My best guess is that there were prey fishes in that moss -likely feeding on midges. The bluegills, if that's what they were, were close to the surface. Warm water floats too btw.

I've seen similar situations and look for them now. Just last week I found bass in dead milfoil in 47F water chasing bluegills in 2-3 fow I found them with a lure and fished and watched and eventually saw the busts -boils from bass chasing 'gills. I caught a half dozen good ones there -but not on topwater although I probably could have, as strike came within a foot of the surface.

There's never NO reason to be made of a situation. We just may not be hip to what's going on in a world we can't see into.

And while fish may act on "instinct", that doesn't mean the world around them isn't important, or that they don't notice opportunity when it knocks.

There's never NO reason to be made of a situation. We just may not be hip to what's going on in a world we can't see into.

...so take advantage of whatever window in you get, and don't question it because it doesn't fit the season, the report, whatever.

I've had great results this winter on the bottom with jigs and hogs...but when my fishing buddy's spinner gets pounded, first cast, it's probably a good idea to give it shot. I caught my best fish (7 10) on the observation that they wanted to react that evening, rather than sticking with the bottom feeding game that had been producing.

The lesson for me was read the fish first, and don't question it based on history, season, report, etc...or I might miss a good window of activity. Good luck!   

  • Super User

There's never NO reason to be made of a situation. We just may not be hip to what's going on in a world we can't see into.

...so take advantage of whatever window in you get, and don't question it because it doesn't fit the season, the report, whatever.

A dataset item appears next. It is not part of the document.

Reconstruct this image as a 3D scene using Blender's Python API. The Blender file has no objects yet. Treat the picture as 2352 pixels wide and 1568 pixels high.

I've had great results this winter on the bottom with jigs and hogs...but when my fishing buddy's spinner gets pounded, first cast, it's probably a good idea to give it shot. I caught my best fish (7 10) on the observation that they wanted to react that evening, rather than sticking with the bottom feeding game that had been producing.

The lesson for me was read the fish first, and don't question it based on history, season, report, etc...or I might miss a good window of activity. Good luck!

That's good advice. I can be too thick to notice when the fish were telling me something lol. But when fish are chasing, I'll take the hint. Sometimes they NEED that speed. I've even taken to speed testing the smaller more abundant bass to see how they react.